Pełny skład Naczelnego Sądu Administracyjnego 1 kwietnia podejmie uchwałę w kwestii prawa do gruntów pod infrastrukturą kolejową. Pytanie prawne skierował prezes Prokuratorii Generalnej RP, a dotyczyło ono sposobu dokumentowania praw do gruntów, które należały do PKP (skarbu państwa) przed 1990 r.

Wątpliwości prezesa

Uchwała pełnego składu powinna rozstrzygnąć, kto ma prawo do spornych nieruchomości po PKP, choć już raz Naczelny Sąd rozstrzygnął w tej sprawie dwa lata temu. Zagadnienie brzmi: Czy brak możliwości wykazania zarządu nieruchomością w oparciu o dokumenty wyłącza możliwość dowodzenia istnienia zarządu nieruchomością na podstawie innych środków dowodowych dla wykazania, że określona nieruchomość nie należała na dzień 27 maja 1990 r. do rad narodowych i terenowych organów administracji państwowej stopnia podstawowego?

A przypadku negatywnej odpowiedzi na powyższe pytanie Prokuratoria wniosła o wyjaśnienie: czy do wykazania zarządu nieruchomością wykonywanego 27 maja 1990 r. przez państwowe jednostki organizacyjne znajduje zastosowanie katalog środków dowodowych będącymi dotychczas w ich zarządzie lub użytkowaniu?

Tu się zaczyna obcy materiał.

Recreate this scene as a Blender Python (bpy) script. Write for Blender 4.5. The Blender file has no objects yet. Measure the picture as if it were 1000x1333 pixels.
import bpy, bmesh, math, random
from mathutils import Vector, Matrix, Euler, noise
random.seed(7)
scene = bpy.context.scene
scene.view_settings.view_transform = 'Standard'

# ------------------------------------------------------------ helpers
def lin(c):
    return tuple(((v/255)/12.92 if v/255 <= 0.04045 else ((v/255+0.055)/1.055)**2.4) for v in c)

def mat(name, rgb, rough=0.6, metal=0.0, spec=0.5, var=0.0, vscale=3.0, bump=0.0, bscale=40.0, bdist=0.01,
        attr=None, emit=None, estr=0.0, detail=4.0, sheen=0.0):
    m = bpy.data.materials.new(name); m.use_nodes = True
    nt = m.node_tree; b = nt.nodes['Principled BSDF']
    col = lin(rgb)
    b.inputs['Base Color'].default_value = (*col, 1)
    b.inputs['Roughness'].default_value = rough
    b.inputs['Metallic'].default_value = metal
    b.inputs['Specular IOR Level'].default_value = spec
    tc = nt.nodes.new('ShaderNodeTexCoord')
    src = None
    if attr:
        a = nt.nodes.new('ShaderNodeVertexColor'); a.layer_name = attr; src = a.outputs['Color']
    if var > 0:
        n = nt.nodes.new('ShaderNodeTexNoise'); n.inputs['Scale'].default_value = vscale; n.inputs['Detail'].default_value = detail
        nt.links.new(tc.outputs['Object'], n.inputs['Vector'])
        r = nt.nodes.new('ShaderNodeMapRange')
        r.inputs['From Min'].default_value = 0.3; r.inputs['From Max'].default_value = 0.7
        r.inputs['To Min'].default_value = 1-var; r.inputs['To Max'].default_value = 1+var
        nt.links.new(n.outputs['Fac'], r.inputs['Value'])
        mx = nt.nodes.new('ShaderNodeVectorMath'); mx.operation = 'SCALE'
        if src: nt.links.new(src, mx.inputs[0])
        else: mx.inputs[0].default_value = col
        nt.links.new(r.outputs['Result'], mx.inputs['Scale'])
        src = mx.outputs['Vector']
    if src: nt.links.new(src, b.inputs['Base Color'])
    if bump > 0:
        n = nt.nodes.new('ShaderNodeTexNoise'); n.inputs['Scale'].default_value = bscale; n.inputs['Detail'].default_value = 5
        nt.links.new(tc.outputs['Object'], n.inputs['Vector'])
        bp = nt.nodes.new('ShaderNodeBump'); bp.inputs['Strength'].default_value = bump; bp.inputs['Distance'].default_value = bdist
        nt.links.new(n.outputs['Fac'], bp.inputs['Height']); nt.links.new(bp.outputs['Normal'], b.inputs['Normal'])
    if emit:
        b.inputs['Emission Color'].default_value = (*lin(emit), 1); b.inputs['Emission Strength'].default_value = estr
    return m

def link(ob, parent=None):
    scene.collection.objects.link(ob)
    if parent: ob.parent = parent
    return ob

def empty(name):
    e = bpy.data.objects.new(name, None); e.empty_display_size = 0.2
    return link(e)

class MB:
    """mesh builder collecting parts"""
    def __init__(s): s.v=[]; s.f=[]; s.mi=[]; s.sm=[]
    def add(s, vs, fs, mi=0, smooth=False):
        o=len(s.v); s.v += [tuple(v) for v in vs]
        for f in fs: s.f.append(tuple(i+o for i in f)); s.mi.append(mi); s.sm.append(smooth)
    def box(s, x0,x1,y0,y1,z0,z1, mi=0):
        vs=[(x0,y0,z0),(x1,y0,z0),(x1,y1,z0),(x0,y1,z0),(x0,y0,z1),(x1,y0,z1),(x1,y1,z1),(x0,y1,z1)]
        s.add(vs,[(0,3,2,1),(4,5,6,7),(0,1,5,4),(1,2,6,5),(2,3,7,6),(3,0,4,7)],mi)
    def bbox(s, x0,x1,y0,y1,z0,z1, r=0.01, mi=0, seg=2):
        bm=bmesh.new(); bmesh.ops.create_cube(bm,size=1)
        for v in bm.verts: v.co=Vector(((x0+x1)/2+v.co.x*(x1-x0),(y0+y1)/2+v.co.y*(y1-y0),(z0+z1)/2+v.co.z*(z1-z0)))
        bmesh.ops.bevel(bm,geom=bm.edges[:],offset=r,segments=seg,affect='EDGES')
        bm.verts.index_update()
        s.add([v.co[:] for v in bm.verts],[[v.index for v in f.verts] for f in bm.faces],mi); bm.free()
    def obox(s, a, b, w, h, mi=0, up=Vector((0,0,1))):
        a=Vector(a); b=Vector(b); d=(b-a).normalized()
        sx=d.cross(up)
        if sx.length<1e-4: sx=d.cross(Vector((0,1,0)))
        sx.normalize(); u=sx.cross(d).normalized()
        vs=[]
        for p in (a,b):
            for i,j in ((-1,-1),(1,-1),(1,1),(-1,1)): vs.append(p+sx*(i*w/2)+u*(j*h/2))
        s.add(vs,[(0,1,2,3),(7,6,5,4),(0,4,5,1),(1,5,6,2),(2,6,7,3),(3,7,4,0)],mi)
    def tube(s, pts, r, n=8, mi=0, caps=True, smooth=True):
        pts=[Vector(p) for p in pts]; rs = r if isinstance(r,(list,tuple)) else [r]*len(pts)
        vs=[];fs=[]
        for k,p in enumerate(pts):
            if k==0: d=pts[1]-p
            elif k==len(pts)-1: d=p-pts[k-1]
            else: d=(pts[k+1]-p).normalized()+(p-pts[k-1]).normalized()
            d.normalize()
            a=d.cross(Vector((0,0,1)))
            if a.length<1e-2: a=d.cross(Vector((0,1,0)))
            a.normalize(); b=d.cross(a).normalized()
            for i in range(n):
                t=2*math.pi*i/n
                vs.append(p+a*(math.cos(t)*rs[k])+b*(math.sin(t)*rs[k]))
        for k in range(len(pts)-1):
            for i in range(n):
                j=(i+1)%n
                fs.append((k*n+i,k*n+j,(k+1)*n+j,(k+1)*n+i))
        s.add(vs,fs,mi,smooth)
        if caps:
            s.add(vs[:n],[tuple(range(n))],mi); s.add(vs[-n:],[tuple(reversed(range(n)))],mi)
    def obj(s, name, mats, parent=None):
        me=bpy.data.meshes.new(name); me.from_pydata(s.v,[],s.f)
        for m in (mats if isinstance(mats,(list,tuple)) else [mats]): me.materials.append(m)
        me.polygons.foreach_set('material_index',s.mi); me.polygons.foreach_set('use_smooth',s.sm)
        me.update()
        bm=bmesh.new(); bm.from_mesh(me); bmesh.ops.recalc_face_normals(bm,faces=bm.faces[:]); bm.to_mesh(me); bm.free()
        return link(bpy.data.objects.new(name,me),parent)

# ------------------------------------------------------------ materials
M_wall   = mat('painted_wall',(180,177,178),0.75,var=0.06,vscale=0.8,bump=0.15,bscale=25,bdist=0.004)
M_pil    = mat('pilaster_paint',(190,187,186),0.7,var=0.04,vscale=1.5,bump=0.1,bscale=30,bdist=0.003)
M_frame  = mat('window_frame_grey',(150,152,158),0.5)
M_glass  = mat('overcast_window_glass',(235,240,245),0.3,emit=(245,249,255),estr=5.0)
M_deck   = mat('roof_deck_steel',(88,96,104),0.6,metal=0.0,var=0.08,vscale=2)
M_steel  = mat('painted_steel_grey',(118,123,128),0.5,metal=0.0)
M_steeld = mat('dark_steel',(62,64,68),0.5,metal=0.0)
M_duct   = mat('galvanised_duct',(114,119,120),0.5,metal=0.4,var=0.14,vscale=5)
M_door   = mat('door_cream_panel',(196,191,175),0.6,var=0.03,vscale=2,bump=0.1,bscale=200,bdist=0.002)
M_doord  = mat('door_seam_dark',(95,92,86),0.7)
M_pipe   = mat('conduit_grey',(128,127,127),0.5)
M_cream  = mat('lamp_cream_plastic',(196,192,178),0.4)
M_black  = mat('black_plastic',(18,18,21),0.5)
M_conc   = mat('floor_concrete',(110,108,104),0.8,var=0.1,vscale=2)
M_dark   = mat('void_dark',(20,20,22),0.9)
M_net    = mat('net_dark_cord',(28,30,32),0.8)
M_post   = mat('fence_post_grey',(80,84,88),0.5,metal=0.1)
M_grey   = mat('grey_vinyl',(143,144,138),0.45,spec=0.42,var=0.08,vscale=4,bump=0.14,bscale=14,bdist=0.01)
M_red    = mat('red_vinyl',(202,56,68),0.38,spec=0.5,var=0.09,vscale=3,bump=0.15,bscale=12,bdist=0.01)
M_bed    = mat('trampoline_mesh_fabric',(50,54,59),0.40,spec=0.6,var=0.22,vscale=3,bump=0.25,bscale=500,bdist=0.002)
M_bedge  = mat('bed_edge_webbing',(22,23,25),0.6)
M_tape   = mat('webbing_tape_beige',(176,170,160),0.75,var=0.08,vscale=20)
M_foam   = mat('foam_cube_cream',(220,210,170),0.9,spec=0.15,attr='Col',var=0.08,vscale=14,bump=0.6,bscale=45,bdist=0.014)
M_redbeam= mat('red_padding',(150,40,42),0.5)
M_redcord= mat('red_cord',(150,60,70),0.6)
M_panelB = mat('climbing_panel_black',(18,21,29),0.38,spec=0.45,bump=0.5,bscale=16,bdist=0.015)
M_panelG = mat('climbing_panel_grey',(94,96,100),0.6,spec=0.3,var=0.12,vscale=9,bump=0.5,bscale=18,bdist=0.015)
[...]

Prezes Prokuratorii Generalnej zawrócił uwagę, że problemy budzi niejednoznaczne orzecznictwo.

Bardzo ważna uchwała NSA

Najistotniejsza była uchwała 7 sędziów z 27 lutego 2017 r., według której pozostawanie nieruchomości we władaniu przedsiębiorstwa PKP bez udokumentowanego prawa do gruntu oznacza, że nieruchomość ta należała w dniu 27 maja 1990 r. do rad narodowych i terenowych organów administracji państwowej stopnia podstawowego. A obecnie należy do gmin. (Sygnatura akt akt I OPS 4/17).

Czytaj: NSA: nieruchomości PKP należały do terenowej administracji państwowej>>

Uchwała ta zdaniem prezesa wywołuje poważne skutki gospodarcze. NSA wyjaśnił, że zarząd nad nieruchomością PKP mogły uzyskać tylko w wyniku wydania decyzji administracyjnej. Jednak takie decyzje faktycznie wydano tylko wobec 10 proc. nieruchomości. Ustawa tzw. komunalizacyjna w 1990 r. sytuacji nie naprawiła, wobec tego nabycie użytkowania wieczystego przez PKP nie odebrało prawa własności gminom do tych terenów.

- Nie było wolą ustawodawcy potwierdzenie przysługiwania PKP zarządu, o którym stanowiło uchylone rozporządzenie Prezydenta z 1926 r.  - stwierdził wówczas sędzia Jacek Chlebny.

Zbyt wąski katalog dowodów

W ocenie prezesa trudno postawić znak równości między stanowiskiem NSA, zajętym w uchwale z lutego 2017 r. a możliwym i dopuszczalnym katalogiem środków dowodowych mających służyć wykazaniu, że w dacie 27 maja 1990 r. jednostce organizacyjnej przysługiwał zarząd nieruchomości.  Uchwała 7 sędziów ograniczyła możliwości dowodowe, a co więcej posłużyła się przepisem ustawy o gospodarce gruntami i wywłaszczeniu nieruchomości, który został już uchylony.

W niektórych wyrokach NSA stwierdził dopuszczalność dowodów pośrednich, nie tylko umów i decyzji. Ułatwiłoby to z pewnością dojście do prawdy.